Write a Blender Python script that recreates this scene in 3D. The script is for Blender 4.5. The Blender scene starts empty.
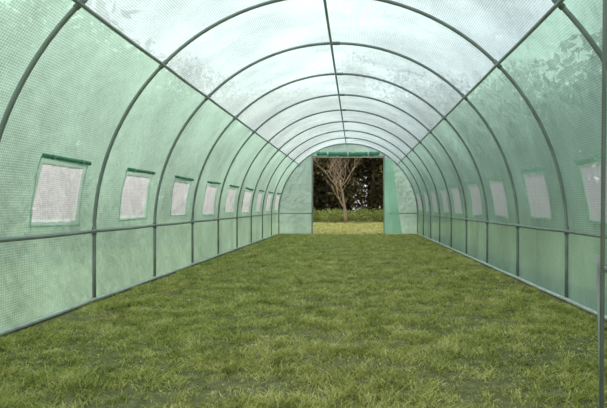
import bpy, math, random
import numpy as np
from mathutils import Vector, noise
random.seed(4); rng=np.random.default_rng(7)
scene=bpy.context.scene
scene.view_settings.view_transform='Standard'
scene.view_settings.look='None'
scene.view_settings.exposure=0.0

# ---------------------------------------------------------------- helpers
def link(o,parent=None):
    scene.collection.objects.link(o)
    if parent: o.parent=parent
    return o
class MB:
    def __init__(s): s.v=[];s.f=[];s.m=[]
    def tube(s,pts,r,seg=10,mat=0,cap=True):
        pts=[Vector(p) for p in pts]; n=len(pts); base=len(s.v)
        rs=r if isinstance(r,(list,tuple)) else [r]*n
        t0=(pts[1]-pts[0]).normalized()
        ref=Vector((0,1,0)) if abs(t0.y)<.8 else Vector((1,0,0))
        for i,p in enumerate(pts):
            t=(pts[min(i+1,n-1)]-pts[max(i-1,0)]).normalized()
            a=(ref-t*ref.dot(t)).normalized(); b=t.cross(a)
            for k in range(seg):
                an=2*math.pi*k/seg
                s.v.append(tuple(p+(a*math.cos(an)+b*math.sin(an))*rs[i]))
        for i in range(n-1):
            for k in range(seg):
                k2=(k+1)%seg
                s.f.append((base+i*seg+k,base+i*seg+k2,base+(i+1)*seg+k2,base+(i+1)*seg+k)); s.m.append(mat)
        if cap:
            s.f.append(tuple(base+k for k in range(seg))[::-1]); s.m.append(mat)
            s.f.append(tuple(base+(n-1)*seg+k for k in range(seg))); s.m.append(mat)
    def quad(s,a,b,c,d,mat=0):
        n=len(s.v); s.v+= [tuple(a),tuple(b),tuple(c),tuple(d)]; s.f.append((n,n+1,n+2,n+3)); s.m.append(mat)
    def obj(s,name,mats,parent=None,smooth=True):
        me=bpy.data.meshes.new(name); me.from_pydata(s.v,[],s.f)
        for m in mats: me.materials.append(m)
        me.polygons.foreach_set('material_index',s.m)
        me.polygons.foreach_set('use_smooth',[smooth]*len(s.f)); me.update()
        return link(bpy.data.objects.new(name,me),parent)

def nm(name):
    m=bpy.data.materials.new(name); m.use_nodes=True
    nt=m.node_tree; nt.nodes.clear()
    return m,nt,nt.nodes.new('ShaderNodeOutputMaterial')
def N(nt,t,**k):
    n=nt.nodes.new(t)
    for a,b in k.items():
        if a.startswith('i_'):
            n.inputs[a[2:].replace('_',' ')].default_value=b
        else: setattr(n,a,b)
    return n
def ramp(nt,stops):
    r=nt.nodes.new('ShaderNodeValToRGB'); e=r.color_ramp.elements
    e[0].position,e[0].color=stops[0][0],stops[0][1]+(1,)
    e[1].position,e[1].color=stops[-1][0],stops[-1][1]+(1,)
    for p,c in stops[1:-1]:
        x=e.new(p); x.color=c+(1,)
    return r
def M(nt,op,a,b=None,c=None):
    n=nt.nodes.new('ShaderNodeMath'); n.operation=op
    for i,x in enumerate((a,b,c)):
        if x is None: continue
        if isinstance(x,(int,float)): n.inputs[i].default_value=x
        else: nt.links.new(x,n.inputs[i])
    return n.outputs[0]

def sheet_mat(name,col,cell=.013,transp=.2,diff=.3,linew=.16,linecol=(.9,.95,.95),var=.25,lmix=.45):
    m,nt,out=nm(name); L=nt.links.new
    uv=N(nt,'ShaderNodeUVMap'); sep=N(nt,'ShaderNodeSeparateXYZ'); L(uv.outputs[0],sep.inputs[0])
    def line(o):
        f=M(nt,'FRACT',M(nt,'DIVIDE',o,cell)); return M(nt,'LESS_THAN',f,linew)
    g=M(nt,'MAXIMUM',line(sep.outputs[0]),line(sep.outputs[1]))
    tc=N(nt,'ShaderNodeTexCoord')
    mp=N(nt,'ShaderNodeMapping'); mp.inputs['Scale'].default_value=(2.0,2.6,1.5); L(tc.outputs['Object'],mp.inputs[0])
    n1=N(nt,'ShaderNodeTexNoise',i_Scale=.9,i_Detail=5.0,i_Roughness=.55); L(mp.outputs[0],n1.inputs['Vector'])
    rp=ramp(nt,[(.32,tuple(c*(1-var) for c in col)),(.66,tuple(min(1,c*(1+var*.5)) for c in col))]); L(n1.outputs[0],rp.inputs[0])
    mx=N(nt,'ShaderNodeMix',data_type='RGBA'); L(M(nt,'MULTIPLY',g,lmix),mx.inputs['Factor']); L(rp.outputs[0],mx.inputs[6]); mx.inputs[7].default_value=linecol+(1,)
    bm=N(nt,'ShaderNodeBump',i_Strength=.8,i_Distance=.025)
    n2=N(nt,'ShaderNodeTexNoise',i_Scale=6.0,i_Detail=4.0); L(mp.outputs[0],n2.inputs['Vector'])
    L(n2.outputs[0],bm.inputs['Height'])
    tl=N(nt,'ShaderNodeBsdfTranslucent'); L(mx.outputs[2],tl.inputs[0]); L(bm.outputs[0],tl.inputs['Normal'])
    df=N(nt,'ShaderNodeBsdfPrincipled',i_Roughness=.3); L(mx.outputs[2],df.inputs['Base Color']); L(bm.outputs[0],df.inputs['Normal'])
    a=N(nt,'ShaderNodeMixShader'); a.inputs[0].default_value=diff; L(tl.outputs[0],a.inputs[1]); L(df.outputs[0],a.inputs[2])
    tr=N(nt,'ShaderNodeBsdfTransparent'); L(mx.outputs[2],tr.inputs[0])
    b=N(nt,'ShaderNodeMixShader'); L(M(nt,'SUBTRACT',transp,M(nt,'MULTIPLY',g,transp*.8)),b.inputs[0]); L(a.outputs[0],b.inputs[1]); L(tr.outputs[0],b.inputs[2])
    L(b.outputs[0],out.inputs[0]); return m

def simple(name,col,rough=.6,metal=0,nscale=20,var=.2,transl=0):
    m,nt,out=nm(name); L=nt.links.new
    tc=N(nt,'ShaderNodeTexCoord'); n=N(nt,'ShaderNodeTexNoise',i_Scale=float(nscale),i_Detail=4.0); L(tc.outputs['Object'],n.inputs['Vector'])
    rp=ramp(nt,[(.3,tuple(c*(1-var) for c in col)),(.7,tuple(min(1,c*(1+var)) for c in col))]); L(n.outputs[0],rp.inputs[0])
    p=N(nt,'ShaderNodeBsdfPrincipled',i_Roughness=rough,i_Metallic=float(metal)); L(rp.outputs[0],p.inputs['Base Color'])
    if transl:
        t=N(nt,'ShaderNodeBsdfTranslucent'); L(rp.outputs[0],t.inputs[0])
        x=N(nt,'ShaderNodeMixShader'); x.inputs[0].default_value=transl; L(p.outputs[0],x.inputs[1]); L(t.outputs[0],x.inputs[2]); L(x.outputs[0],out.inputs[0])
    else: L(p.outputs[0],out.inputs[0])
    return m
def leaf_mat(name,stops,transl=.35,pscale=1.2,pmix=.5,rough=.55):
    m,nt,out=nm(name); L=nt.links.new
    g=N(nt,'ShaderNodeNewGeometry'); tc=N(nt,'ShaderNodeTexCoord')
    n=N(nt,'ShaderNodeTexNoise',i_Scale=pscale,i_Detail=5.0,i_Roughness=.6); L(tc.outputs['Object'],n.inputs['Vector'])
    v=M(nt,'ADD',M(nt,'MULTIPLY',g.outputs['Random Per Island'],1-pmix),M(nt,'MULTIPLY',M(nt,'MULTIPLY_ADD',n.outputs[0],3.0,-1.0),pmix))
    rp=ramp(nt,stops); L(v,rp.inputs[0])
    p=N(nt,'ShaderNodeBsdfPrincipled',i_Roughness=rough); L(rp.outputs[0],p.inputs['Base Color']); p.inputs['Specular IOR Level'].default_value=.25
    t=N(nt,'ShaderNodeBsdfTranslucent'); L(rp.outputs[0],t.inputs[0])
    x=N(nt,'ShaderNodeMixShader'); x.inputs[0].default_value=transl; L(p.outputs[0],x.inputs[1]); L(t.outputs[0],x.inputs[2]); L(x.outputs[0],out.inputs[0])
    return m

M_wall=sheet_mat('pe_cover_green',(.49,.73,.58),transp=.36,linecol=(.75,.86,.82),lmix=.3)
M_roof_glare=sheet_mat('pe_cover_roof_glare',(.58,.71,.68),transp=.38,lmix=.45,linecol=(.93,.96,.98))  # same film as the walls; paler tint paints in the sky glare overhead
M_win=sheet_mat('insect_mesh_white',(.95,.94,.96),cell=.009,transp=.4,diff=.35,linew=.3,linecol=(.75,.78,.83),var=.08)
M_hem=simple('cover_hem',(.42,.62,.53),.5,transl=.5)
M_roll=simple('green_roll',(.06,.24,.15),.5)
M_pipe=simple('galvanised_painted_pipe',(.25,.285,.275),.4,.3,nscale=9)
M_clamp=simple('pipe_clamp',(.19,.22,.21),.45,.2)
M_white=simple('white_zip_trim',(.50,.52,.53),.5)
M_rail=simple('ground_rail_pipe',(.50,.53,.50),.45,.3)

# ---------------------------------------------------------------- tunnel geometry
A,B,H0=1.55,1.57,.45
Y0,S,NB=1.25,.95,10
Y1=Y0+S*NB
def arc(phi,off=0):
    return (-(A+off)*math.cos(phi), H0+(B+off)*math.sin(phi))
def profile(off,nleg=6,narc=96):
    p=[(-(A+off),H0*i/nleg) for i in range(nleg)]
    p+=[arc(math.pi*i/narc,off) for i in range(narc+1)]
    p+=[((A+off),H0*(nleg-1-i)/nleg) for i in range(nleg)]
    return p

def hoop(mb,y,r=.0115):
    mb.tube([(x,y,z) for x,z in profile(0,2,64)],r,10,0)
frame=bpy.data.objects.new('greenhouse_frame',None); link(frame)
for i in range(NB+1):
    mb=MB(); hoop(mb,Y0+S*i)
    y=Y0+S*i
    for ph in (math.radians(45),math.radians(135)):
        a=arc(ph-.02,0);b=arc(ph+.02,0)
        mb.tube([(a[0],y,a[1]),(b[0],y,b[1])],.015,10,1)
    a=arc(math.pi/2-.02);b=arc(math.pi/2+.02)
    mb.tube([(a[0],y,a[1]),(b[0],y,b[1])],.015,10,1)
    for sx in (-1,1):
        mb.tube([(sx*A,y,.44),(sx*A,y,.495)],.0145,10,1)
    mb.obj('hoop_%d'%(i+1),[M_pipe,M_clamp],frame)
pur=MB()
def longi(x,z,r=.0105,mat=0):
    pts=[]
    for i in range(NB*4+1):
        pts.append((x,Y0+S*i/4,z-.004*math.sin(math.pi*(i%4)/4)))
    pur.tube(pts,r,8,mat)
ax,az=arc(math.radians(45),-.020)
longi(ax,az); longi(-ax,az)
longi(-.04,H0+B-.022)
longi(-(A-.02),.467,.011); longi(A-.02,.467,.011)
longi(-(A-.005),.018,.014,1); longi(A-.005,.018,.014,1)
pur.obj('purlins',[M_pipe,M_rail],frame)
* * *
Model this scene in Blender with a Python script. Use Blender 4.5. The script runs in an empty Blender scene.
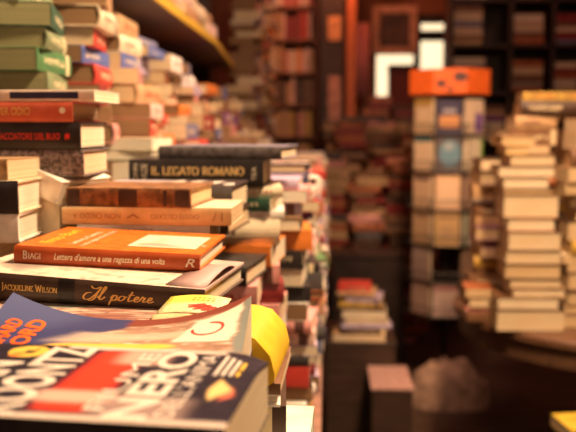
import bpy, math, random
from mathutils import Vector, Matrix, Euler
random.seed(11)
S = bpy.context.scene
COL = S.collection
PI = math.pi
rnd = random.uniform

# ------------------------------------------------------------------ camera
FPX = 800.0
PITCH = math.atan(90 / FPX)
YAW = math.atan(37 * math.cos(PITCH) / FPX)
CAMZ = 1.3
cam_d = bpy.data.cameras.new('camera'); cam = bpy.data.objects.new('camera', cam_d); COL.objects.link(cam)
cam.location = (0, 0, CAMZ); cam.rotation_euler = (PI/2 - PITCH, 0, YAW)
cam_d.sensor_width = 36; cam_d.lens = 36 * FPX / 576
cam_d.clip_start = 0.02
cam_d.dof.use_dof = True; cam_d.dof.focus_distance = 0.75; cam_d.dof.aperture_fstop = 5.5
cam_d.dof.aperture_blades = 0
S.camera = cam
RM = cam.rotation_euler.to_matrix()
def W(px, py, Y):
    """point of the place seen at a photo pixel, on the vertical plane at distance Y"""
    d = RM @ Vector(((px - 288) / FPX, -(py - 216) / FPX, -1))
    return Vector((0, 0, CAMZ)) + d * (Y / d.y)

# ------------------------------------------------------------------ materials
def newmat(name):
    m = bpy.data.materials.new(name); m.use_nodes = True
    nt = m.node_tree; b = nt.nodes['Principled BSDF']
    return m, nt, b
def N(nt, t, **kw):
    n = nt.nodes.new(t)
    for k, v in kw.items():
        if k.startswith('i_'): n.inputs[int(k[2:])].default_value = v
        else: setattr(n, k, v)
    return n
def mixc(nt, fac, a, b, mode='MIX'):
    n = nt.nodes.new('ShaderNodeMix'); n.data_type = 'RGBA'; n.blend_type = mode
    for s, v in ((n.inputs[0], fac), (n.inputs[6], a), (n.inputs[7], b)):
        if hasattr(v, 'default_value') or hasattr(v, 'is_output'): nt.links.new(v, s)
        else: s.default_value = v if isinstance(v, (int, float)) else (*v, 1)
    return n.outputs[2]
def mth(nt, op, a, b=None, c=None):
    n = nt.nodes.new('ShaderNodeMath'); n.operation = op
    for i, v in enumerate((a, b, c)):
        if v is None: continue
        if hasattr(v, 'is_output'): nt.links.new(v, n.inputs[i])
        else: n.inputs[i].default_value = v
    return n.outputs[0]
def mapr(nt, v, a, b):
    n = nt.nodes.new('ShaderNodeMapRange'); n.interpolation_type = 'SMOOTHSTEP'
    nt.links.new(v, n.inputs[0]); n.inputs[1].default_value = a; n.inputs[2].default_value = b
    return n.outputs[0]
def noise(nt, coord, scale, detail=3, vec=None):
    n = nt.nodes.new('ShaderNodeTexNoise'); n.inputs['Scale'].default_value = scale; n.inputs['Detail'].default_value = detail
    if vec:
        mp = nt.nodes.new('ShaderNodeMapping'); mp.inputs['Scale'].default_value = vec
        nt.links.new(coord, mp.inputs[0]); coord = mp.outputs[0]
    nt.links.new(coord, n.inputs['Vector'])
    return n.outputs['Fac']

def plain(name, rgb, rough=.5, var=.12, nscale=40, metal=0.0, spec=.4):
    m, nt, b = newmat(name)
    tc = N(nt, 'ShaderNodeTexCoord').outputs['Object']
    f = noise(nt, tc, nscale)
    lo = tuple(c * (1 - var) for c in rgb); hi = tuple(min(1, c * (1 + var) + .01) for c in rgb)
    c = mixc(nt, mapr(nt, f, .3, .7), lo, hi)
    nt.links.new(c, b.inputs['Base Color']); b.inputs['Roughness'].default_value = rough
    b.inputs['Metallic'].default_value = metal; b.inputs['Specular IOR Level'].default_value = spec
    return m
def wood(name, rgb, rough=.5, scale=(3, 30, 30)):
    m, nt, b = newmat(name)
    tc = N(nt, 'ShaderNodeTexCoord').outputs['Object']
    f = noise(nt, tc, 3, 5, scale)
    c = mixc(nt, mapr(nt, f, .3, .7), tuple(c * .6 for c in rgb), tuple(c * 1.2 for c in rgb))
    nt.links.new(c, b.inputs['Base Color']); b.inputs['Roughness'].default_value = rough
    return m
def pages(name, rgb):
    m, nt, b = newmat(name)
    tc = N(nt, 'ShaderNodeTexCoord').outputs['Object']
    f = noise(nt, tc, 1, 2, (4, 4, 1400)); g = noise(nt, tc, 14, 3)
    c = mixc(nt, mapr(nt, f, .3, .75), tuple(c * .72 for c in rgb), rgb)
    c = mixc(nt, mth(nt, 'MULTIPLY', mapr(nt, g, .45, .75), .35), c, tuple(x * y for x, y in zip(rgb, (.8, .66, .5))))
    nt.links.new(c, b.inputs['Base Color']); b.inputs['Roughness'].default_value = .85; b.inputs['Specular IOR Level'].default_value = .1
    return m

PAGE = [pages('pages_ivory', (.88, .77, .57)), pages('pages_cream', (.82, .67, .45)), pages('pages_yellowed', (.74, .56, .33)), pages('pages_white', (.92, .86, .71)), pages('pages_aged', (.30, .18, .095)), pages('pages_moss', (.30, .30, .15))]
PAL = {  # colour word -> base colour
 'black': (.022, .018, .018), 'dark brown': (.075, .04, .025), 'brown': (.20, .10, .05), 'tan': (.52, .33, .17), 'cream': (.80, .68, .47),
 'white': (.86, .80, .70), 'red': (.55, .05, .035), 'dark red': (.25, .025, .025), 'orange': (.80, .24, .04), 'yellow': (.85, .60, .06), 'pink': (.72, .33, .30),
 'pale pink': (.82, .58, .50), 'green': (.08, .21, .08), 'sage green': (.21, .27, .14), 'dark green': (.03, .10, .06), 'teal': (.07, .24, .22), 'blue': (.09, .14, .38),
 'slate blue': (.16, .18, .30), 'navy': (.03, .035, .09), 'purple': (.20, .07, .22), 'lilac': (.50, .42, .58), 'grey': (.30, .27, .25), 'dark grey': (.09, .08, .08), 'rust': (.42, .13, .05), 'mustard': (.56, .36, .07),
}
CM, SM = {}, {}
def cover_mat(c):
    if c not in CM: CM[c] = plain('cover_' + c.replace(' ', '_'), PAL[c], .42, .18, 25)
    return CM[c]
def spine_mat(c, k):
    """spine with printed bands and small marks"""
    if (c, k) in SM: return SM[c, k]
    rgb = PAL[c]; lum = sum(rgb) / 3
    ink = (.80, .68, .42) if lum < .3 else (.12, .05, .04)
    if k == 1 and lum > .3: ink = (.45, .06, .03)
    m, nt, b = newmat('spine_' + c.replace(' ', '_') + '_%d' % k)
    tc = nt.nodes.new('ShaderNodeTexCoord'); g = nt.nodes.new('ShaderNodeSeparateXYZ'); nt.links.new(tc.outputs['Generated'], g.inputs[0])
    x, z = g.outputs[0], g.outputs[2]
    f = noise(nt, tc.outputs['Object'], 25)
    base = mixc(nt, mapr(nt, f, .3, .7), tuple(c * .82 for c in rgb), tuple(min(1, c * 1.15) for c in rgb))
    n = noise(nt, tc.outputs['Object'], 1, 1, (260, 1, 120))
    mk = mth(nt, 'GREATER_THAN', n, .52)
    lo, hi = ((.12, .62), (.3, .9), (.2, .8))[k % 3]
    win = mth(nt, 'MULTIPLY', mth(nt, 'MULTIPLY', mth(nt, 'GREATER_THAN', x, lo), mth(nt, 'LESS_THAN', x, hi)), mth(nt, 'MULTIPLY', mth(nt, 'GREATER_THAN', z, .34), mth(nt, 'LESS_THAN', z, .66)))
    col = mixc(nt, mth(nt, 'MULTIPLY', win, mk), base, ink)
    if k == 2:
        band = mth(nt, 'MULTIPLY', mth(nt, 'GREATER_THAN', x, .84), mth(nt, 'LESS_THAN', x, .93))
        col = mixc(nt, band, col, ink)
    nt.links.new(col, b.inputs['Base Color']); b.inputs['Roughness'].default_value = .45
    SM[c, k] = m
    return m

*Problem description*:
Above are some entries. Restate word for word the lines from the one holding "Write a Blender" through the one holding "scene.view_settings.exposure=0.0", but not the pictures.

*Final result*:
Write a Blender Python script that recreates this scene in 3D. The script is for Blender 4.5. The Blender scene starts empty.
import bpy, math, random
import numpy as np
from mathutils import Vector, noise
random.seed(4); rng=np.random.default_rng(7)
scene=bpy.context.scene
scene.view_settings.view_transform='Standard'
scene.view_settings.look='None'
scene.view_settings.exposure=0.0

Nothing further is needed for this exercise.